• WRITTEN REQUEST: Each line of the material must be returned exactly.

• INFORMATION PROVIDED:
"""

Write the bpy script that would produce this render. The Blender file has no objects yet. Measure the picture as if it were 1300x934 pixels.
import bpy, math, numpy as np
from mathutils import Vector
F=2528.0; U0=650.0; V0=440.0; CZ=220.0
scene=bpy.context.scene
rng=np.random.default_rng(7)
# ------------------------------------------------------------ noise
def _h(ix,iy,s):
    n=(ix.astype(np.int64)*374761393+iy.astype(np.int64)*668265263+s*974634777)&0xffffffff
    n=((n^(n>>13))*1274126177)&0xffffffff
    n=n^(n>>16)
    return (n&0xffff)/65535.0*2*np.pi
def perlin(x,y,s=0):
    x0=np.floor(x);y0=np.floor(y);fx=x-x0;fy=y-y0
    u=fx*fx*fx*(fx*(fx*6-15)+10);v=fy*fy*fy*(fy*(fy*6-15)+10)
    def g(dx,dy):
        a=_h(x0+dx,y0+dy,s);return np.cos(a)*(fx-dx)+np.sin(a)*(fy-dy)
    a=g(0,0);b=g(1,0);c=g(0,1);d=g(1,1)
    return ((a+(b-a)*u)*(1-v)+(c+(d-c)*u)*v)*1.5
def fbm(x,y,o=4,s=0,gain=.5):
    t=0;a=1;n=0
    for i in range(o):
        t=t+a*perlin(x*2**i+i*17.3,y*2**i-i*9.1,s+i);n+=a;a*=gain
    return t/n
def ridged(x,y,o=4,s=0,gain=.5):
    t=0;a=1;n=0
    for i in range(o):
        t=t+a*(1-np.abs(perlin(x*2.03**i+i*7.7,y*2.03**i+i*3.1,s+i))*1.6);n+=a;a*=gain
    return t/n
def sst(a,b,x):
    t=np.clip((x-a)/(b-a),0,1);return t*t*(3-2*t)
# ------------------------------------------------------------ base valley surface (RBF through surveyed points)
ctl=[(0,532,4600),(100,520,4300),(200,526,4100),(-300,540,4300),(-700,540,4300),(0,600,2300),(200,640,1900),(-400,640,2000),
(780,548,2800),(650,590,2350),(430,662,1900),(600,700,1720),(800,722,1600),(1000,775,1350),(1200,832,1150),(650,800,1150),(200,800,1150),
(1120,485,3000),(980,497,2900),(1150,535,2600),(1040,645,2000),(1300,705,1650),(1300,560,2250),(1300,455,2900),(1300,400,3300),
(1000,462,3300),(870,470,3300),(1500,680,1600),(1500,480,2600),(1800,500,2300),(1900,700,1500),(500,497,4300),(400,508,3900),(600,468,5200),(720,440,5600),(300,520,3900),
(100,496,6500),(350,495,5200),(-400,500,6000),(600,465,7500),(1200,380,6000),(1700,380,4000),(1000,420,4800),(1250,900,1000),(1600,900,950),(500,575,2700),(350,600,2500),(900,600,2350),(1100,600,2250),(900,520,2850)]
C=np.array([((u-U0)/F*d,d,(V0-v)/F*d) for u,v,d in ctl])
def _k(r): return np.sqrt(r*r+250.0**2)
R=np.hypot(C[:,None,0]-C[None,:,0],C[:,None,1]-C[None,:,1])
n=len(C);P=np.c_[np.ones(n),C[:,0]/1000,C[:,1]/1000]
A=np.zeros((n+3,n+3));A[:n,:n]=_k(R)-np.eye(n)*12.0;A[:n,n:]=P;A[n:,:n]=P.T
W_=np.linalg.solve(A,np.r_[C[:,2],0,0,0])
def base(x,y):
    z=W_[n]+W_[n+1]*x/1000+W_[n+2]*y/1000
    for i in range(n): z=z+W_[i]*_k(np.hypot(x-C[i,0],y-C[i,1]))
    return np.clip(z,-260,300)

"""

• PROBLEM SOLUTION:
Write the bpy script that would produce this render. The Blender file has no objects yet. Measure the picture as if it were 1300x934 pixels.
import bpy, math, numpy as np
from mathutils import Vector
F=2528.0; U0=650.0; V0=440.0; CZ=220.0
scene=bpy.context.scene
rng=np.random.default_rng(7)
# ------------------------------------------------------------ noise
def _h(ix,iy,s):
    n=(ix.astype(np.int64)*374761393+iy.astype(np.int64)*668265263+s*974634777)&0xffffffff
    n=((n^(n>>13))*1274126177)&0xffffffff
    n=n^(n>>16)
    return (n&0xffff)/65535.0*2*np.pi
def perlin(x,y,s=0):
    x0=np.floor(x);y0=np.floor(y);fx=x-x0;fy=y-y0
    u=fx*fx*fx*(fx*(fx*6-15)+10);v=fy*fy*fy*(fy*(fy*6-15)+10)
    def g(dx,dy):
        a=_h(x0+dx,y0+dy,s);return np.cos(a)*(fx-dx)+np.sin(a)*(fy-dy)
    a=g(0,0);b=g(1,0);c=g(0,1);d=g(1,1)
    return ((a+(b-a)*u)*(1-v)+(c+(d-c)*u)*v)*1.5
def fbm(x,y,o=4,s=0,gain=.5):
    t=0;a=1;n=0
    for i in range(o):
        t=t+a*perlin(x*2**i+i*17.3,y*2**i-i*9.1,s+i);n+=a;a*=gain
    return t/n
def ridged(x,y,o=4,s=0,gain=.5):
    t=0;a=1;n=0
    for i in range(o):
        t=t+a*(1-np.abs(perlin(x*2.03**i+i*7.7,y*2.03**i+i*3.1,s+i))*1.6);n+=a;a*=gain
    return t/n
def sst(a,b,x):
    t=np.clip((x-a)/(b-a),0,1);return t*t*(3-2*t)
# ------------------------------------------------------------ base valley surface (RBF through surveyed points)
ctl=[(0,532,4600),(100,520,4300),(200,526,4100),(-300,540,4300),(-700,540,4300),(0,600,2300),(200,640,1900),(-400,640,2000),
(780,548,2800),(650,590,2350),(430,662,1900),(600,700,1720),(800,722,1600),(1000,775,1350),(1200,832,1150),(650,800,1150),(200,800,1150),
(1120,485,3000),(980,497,2900),(1150,535,2600),(1040,645,2000),(1300,705,1650),(1300,560,2250),(1300,455,2900),(1300,400,3300),
(1000,462,3300),(870,470,3300),(1500,680,1600),(1500,480,2600),(1800,500,2300),(1900,700,1500),(500,497,4300),(400,508,3900),(600,468,5200),(720,440,5600),(300,520,3900),
(100,496,6500),(350,495,5200),(-400,500,6000),(600,465,7500),(1200,380,6000),(1700,380,4000),(1000,420,4800),(1250,900,1000),(1600,900,950),(500,575,2700),(350,600,2500),(900,600,2350),(1100,600,2250),(900,520,2850)]
C=np.array([((u-U0)/F*d,d,(V0-v)/F*d) for u,v,d in ctl])
def _k(r): return np.sqrt(r*r+250.0**2)
R=np.hypot(C[:,None,0]-C[None,:,0],C[:,None,1]-C[None,:,1])
n=len(C);P=np.c_[np.ones(n),C[:,0]/1000,C[:,1]/1000]
A=np.zeros((n+3,n+3));A[:n,:n]=_k(R)-np.eye(n)*12.0;A[:n,n:]=P;A[n:,:n]=P.T
W_=np.linalg.solve(A,np.r_[C[:,2],0,0,0])
def base(x,y):
    z=W_[n]+W_[n+1]*x/1000+W_[n+2]*y/1000
    for i in range(n): z=z+W_[i]*_k(np.hypot(x-C[i,0],y-C[i,1]))
    return np.clip(z,-260,300)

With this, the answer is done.